Mix together dry ingredients. Add wet ingredient. Stir until you have a dough but don't bother kneading it. This will be a wet dough, and look more like a quickbread than a yeasted bread at this point. Cover with a clean dishcloth and leave to rise in a cool place overnight. For those of you who live in countries where it's actually warm, or have discovered the wonder of central heating and insulation, you may want to put the dough in the fridge.

The next morning, dump out your dough on a heavily floured surface. Knead briefly to incorporate enough flour that the dough holds together. This will be anywhere from 1/2 to 1.5 cups of extra flour. Roll into a rectangle. Mine was smaller than a standard rectangular cookie sheet, but just. I usually roll my dough out on a silicone baking mat, which saves me having to wash the countertop afterwards. Plus, then I know that to make 4-6 buns, I need a square of dough that just barely fits on the mat. See? Easy peasy. The important thing is that the dough should be about as thick as your thumb. Brush with rosewater and then sprinkle with cherries (the rectangle of dough, not yourself, unless you have extra rosewater and cherries).
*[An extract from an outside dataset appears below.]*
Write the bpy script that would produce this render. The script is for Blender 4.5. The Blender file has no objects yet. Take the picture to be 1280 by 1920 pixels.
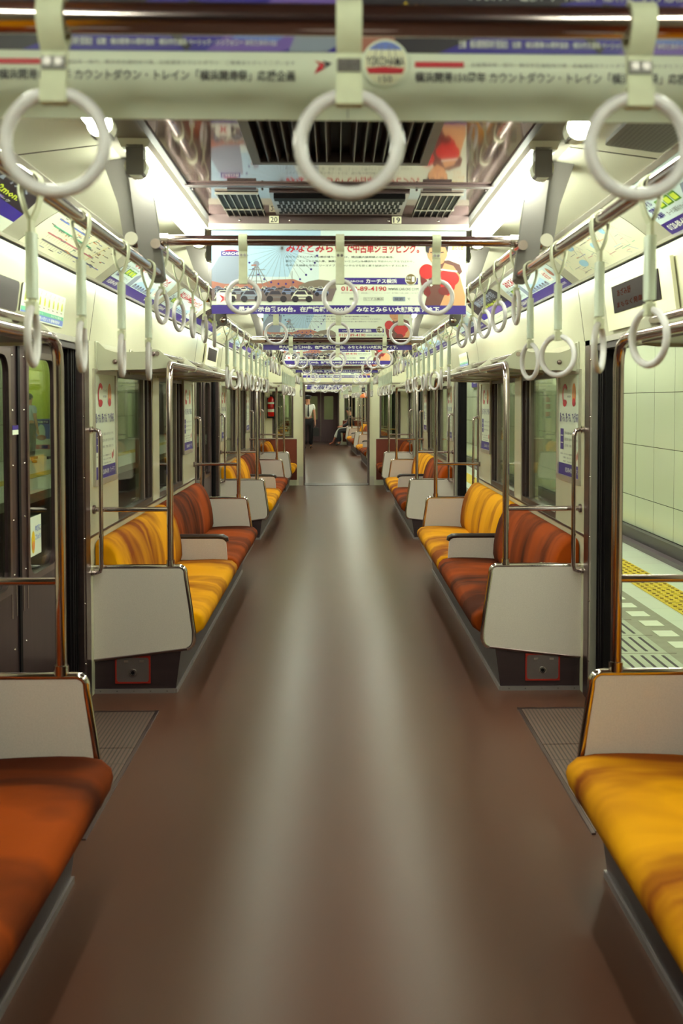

Roll up the dough so that you end up with the shorter, fatter cylinder rather than the longer, skinnier one (though you could always make tiny buns by ignoring me here). You can either make 4 ginormous buns, or 6 normal size ones, depending on where you stand on eating baked goods that are larger than your head. Personally, I find that eating anything larger than my head is a bad idea. Place rolly buns in a greased pan that you have then sprinkled with cornmeal (or flour), brush with soy or almond milk, and let sit for 30-40 minutes. During this time, preheat your oven to damn hot (250C). When the oven is hot, put a metal cup of water in there, and then your buns. Disarm the fan assist if you have one. Learn from my mistakes (and burnt rolly buns). Bake at high heat for 10 mins, then drop the heat to 180C, and bake for another 25-35 minutes (depending on the size of your buns). When you take the buns out of the oven, brush them again with milk spiked with a bit of rosewater. Let cool for a few minutes, and then gently extract them from the pan. These are a real treat if you eat them still warm, and hold up well to toasting the next day.

singing: the rolly bun song. You'll just have to make up your own when you cook them. Go on. You know you want to.